-- BEGIN --

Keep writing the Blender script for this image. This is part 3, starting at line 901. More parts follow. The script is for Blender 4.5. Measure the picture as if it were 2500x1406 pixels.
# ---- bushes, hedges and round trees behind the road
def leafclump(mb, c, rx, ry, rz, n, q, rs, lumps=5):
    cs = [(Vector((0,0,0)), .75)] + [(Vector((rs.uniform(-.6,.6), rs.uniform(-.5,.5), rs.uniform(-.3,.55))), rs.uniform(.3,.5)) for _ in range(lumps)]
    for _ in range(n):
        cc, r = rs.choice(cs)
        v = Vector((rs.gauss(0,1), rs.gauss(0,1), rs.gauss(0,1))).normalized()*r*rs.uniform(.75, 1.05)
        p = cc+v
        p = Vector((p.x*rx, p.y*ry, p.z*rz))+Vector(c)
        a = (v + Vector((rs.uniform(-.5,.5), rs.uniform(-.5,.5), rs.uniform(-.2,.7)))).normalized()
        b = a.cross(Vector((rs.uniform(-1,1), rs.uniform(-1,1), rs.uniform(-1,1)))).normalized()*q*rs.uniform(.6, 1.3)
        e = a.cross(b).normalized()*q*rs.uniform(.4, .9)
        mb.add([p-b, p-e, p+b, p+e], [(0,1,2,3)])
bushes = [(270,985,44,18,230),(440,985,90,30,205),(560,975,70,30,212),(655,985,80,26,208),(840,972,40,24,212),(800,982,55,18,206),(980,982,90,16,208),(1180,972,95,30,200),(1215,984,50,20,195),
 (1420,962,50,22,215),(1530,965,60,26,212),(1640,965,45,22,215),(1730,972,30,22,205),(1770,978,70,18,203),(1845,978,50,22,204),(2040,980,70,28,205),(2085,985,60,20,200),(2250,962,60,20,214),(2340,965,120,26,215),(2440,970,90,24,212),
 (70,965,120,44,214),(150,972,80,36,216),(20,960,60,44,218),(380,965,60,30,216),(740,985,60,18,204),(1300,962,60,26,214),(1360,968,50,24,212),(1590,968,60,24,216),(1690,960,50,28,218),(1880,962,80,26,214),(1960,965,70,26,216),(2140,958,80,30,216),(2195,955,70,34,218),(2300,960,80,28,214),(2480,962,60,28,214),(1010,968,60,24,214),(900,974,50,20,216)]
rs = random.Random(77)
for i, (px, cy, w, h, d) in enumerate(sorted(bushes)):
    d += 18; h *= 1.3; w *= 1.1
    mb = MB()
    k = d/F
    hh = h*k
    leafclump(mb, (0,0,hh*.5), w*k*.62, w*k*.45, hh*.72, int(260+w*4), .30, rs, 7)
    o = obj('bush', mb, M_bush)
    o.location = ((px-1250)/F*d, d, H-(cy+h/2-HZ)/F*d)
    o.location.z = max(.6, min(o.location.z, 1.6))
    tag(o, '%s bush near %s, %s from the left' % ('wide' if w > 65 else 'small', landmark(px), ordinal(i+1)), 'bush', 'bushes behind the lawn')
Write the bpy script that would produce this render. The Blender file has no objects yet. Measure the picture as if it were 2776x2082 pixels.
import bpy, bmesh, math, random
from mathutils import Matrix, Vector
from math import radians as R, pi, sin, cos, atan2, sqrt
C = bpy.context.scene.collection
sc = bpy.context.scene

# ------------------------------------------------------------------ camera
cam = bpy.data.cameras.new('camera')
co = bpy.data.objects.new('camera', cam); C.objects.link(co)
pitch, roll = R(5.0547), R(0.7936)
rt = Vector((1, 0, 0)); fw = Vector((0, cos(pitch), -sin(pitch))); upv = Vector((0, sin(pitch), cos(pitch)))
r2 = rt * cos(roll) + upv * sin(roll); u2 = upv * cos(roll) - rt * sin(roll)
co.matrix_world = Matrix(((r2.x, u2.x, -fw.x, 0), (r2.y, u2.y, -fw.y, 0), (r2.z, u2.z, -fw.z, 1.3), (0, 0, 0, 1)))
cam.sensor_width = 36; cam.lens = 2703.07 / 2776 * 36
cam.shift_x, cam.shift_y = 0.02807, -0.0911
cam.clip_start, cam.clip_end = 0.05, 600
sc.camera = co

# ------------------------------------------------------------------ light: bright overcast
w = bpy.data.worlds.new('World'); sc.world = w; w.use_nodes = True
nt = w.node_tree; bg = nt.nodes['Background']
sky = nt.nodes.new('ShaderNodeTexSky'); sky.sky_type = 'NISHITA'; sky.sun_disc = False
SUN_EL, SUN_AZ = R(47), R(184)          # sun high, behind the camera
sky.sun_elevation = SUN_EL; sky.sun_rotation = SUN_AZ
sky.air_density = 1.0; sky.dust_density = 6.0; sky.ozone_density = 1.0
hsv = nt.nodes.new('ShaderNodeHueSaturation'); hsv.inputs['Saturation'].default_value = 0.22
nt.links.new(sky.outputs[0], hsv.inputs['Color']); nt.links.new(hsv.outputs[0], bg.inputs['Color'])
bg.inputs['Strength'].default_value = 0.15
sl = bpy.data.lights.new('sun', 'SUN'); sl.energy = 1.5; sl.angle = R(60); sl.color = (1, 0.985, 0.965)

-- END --

* _The task_:
Repeat the data in its entirety, character for character.

* _Exercise result_:
Keep writing the Blender script for this image. This is part 3, starting at line 901. More parts follow. The script is for Blender 4.5. Measure the picture as if it were 2500x1406 pixels.
# ---- bushes, hedges and round trees behind the road
def leafclump(mb, c, rx, ry, rz, n, q, rs, lumps=5):
    cs = [(Vector((0,0,0)), .75)] + [(Vector((rs.uniform(-.6,.6), rs.uniform(-.5,.5), rs.uniform(-.3,.55))), rs.uniform(.3,.5)) for _ in range(lumps)]
    for _ in range(n):
        cc, r = rs.choice(cs)
        v = Vector((rs.gauss(0,1), rs.gauss(0,1), rs.gauss(0,1))).normalized()*r*rs.uniform(.75, 1.05)
        p = cc+v
        p = Vector((p.x*rx, p.y*ry, p.z*rz))+Vector(c)
        a = (v + Vector((rs.uniform(-.5,.5), rs.uniform(-.5,.5), rs.uniform(-.2,.7)))).normalized()
        b = a.cross(Vector((rs.uniform(-1,1), rs.uniform(-1,1), rs.uniform(-1,1)))).normalized()*q*rs.uniform(.6, 1.3)
        e = a.cross(b).normalized()*q*rs.uniform(.4, .9)
        mb.add([p-b, p-e, p+b, p+e], [(0,1,2,3)])
bushes = [(270,985,44,18,230),(440,985,90,30,205),(560,975,70,30,212),(655,985,80,26,208),(840,972,40,24,212),(800,982,55,18,206),(980,982,90,16,208),(1180,972,95,30,200),(1215,984,50,20,195),
 (1420,962,50,22,215),(1530,965,60,26,212),(1640,965,45,22,215),(1730,972,30,22,205),(1770,978,70,18,203),(1845,978,50,22,204),(2040,980,70,28,205),(2085,985,60,20,200),(2250,962,60,20,214),(2340,965,120,26,215),(2440,970,90,24,212),
 (70,965,120,44,214),(150,972,80,36,216),(20,960,60,44,218),(380,965,60,30,216),(740,985,60,18,204),(1300,962,60,26,214),(1360,968,50,24,212),(1590,968,60,24,216),(1690,960,50,28,218),(1880,962,80,26,214),(1960,965,70,26,216),(2140,958,80,30,216),(2195,955,70,34,218),(2300,960,80,28,214),(2480,962,60,28,214),(1010,968,60,24,214),(900,974,50,20,216)]
rs = random.Random(77)
for i, (px, cy, w, h, d) in enumerate(sorted(bushes)):
    d += 18; h *= 1.3; w *= 1.1
    mb = MB()
    k = d/F
    hh = h*k
    leafclump(mb, (0,0,hh*.5), w*k*.62, w*k*.45, hh*.72, int(260+w*4), .30, rs, 7)
    o = obj('bush', mb, M_bush)
    o.location = ((px-1250)/F*d, d, H-(cy+h/2-HZ)/F*d)
    o.location.z = max(.6, min(o.location.z, 1.6))
    tag(o, '%s bush near %s, %s from the left' % ('wide' if w > 65 else 'small', landmark(px), ordinal(i+1)), 'bush', 'bushes behind the lawn')
Write the bpy script that would produce this render. The Blender file has no objects yet. Measure the picture as if it were 2776x2082 pixels.
import bpy, bmesh, math, random
from mathutils import Matrix, Vector
from math import radians as R, pi, sin, cos, atan2, sqrt
C = bpy.context.scene.collection
sc = bpy.context.scene

# ------------------------------------------------------------------ camera
cam = bpy.data.cameras.new('camera')
co = bpy.data.objects.new('camera', cam); C.objects.link(co)
pitch, roll = R(5.0547), R(0.7936)
rt = Vector((1, 0, 0)); fw = Vector((0, cos(pitch), -sin(pitch))); upv = Vector((0, sin(pitch), cos(pitch)))
r2 = rt * cos(roll) + upv * sin(roll); u2 = upv * cos(roll) - rt * sin(roll)
co.matrix_world = Matrix(((r2.x, u2.x, -fw.x, 0), (r2.y, u2.y, -fw.y, 0), (r2.z, u2.z, -fw.z, 1.3), (0, 0, 0, 1)))
cam.sensor_width = 36; cam.lens = 2703.07 / 2776 * 36
cam.shift_x, cam.shift_y = 0.02807, -0.0911
cam.clip_start, cam.clip_end = 0.05, 600
sc.camera = co

# ------------------------------------------------------------------ light: bright overcast
w = bpy.data.worlds.new('World'); sc.world = w; w.use_nodes = True
nt = w.node_tree; bg = nt.nodes['Background']
sky = nt.nodes.new('ShaderNodeTexSky'); sky.sky_type = 'NISHITA'; sky.sun_disc = False
SUN_EL, SUN_AZ = R(47), R(184)          # sun high, behind the camera
sky.sun_elevation = SUN_EL; sky.sun_rotation = SUN_AZ
sky.air_density = 1.0; sky.dust_density = 6.0; sky.ozone_density = 1.0
hsv = nt.nodes.new('ShaderNodeHueSaturation'); hsv.inputs['Saturation'].default_value = 0.22
nt.links.new(sky.outputs[0], hsv.inputs['Color']); nt.links.new(hsv.outputs[0], bg.inputs['Color'])
bg.inputs['Strength'].default_value = 0.15
sl = bpy.data.lights.new('sun', 'SUN'); sl.energy = 1.5; sl.angle = R(60); sl.color = (1, 0.985, 0.965)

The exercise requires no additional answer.